Archpriest Tikhon, who teaches at the Moscow Theological Academy, said broadcasting Islamic prayers near mosques is not a problem, “but broadcasting [them] throughout the city and forcing people to listen to an alien religious tradition, of course, is not a good idea.” The rights of minorities must be respected, but so too must the rights of the majority.
Archmonk Makarii, a leading Orthodox missionary and one of the authors of a patriarchal volume on human rights, said he has no doubts that “Moscow is an ethnic Russian city.” Obviously, the rights of minorities need to be respected, but compromises over the many disputes of this kind require minorities to adapt too.
And Sergey Rogunov, who teaches at the Patriarchal Center for Spiritual Development of Children and Youth, says that allowing Muslims to broadcast their prayers at certain times may offend some Russians but that measure will also lead many people who call themselves Orthodox to think more deeply about what their own religion entails.
As far as any “Muscovite Code” is concerned, Rogunov suggested that new arrivals “must observe the traditions which have arisen in Moscow as an ethnic Russian city” and show respect to them. But at the same time, Russians need to display tolerance of others in order to retain their own spirituality.
Ismail Berdiyev, head of the Muslim Spiritual Directorate (MSD) of Karachayevo-Cherkessia and Stavropol Kray, said he was against dividing citizens of the Russian Federation on ethnic lines. “If someone in Russia begins to say, ‘This is Russia and this is another nationality,’ he will be incorrect. [Moreover,] to do so is impermissible.
From that it follows, he said, that “one must not divide cities on a national basis, since all kinds of people live there.” Those who do so, he added, are doing so to provoke “a time of troubles among people.” If people say that “this is a city for Russians and this is for non-Russians, then … wars will begin.”
Meanwhile, Akhmed-khadzhi Makhmetov, deputy mufti for social questions of the Volga Region MSD, said it was absolutely necessary to broadcast prayers outside of the mosques during major Muslim holidays like Kurban-bayram and Uraza-bayram, because so many Muslims attend services then.
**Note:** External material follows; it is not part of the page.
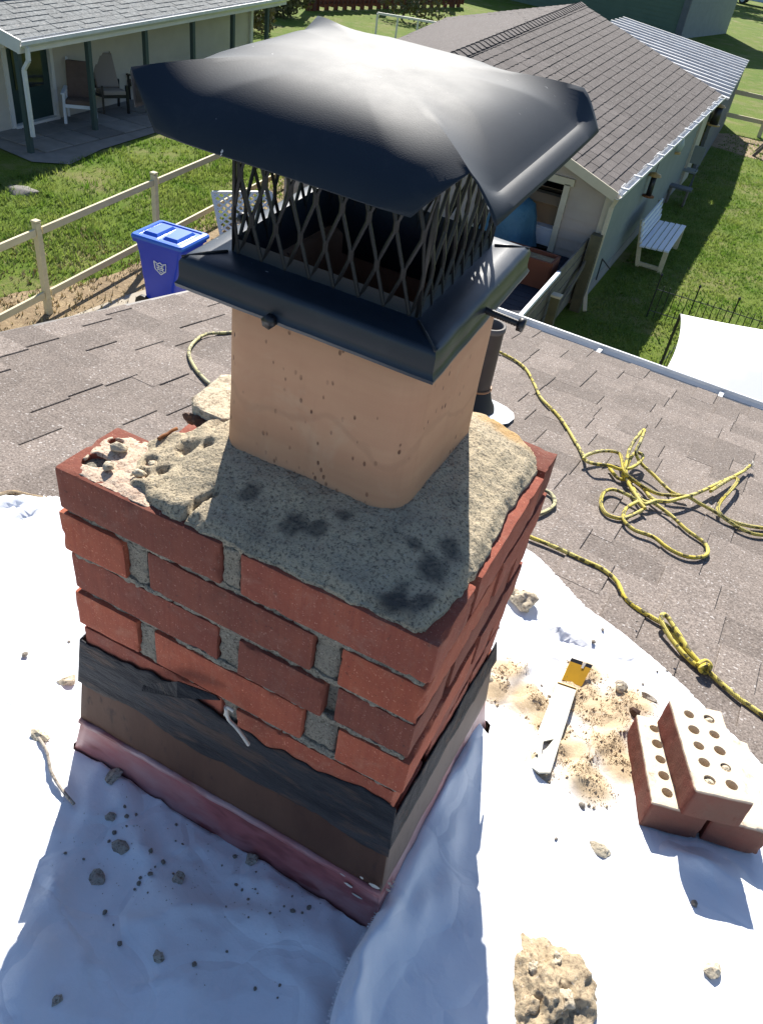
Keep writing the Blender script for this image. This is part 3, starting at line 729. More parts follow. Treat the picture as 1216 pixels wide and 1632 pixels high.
# clay flue
def rrp(h, r, z, n=7): return [V((x, y, z)) for x, y in rrect(h, r, n)]
mb = MB(); rings = [rrp(FH, .034, -.03), rrp(FH + .0012, .034, .03), rrp(FH, .034, .10), rrp(FH, .034, .16), rrp(FH, .034, .214), rrp(FH - .004, .032, .219), rrp(FH - .012, .028, .219), rrp(FH - .016, .026, .214), rrp(FH - .016, .026, .15), rrp(FH - .016, .026, 0), rrp(FH - .016, .026, -.5)]
mb.sheet([list(x) for x in zip(*rings)], True)
me = mb.mesh('flue_liner', 'clay', True); fix_normals(me)
set_attr(me, 'soot', [min(.93, .70 + max(0, (.20 - v.co.z) / .3)) if max(abs(v.co.x - FC[0]), abs(v.co.y - FC[1])) < FH - .01 else 0.0 for v in me.vertices])
me.polygons.foreach_set('use_smooth', [True] * len(me.polygons)); me.set_sharp_from_angle(angle=math.radians(50)); link_mesh('flue_liner', me, chim)
mb = MB(); mb.prism(rrect(FH - .015, .026), -.52, -.50); mb.build('flue_floor', 'dark_inside', chim)

# flashing: pink painted base pan, brown counter-flashing and a band of roofing tar
def zroof(x, y): return ROOF_Z + (GN.x * -x + GN.y * -y) / GN.z
def ring_path(off):   # walk round the shaft: front left -> front right -> back right -> back left
    return [(-W - off, -off), (off, -off), (off, D + off), (-W - off, D + off)]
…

In the Russian capital at present, he pointed out, there are a total of four mosques for a Muslim population of 1.5 to 2 million Muslims. There simply is no way to accommodate all of them inside. Last year, for example, about 50,000 Muslims came to one of the mosques alone and filled the streets from the mosque to the metro station.
Makhmetov added that “it is wrong to say in a multi-national and poly-confessional country that Moscow is a Russian city. The role of Muslims in the history of Russia is very great, and therefore it is complicated to speak about some kind of ‘Russian city’ or about ‘Holy Rus.’” Even place names show that “we built this state together and we fought together.”
Finally, asked Leonid Syukyanen, a professor at the Higher School of Economics and a leading expert on Islam, for his comments. He said that “of course, Moscow already cannot be considered as a purely Orthodox city” and that all sides needed to show tolerance.
That isn’t always easy, he continued. Plans for a mosque in New York near the site where the World Trade Center stood before the September 11, 2001, terrorist attacks, have sparked serious debates among Americans. “But Russia is a country with much deeper rooted traditions of Orthodox-Muslim dialogue.”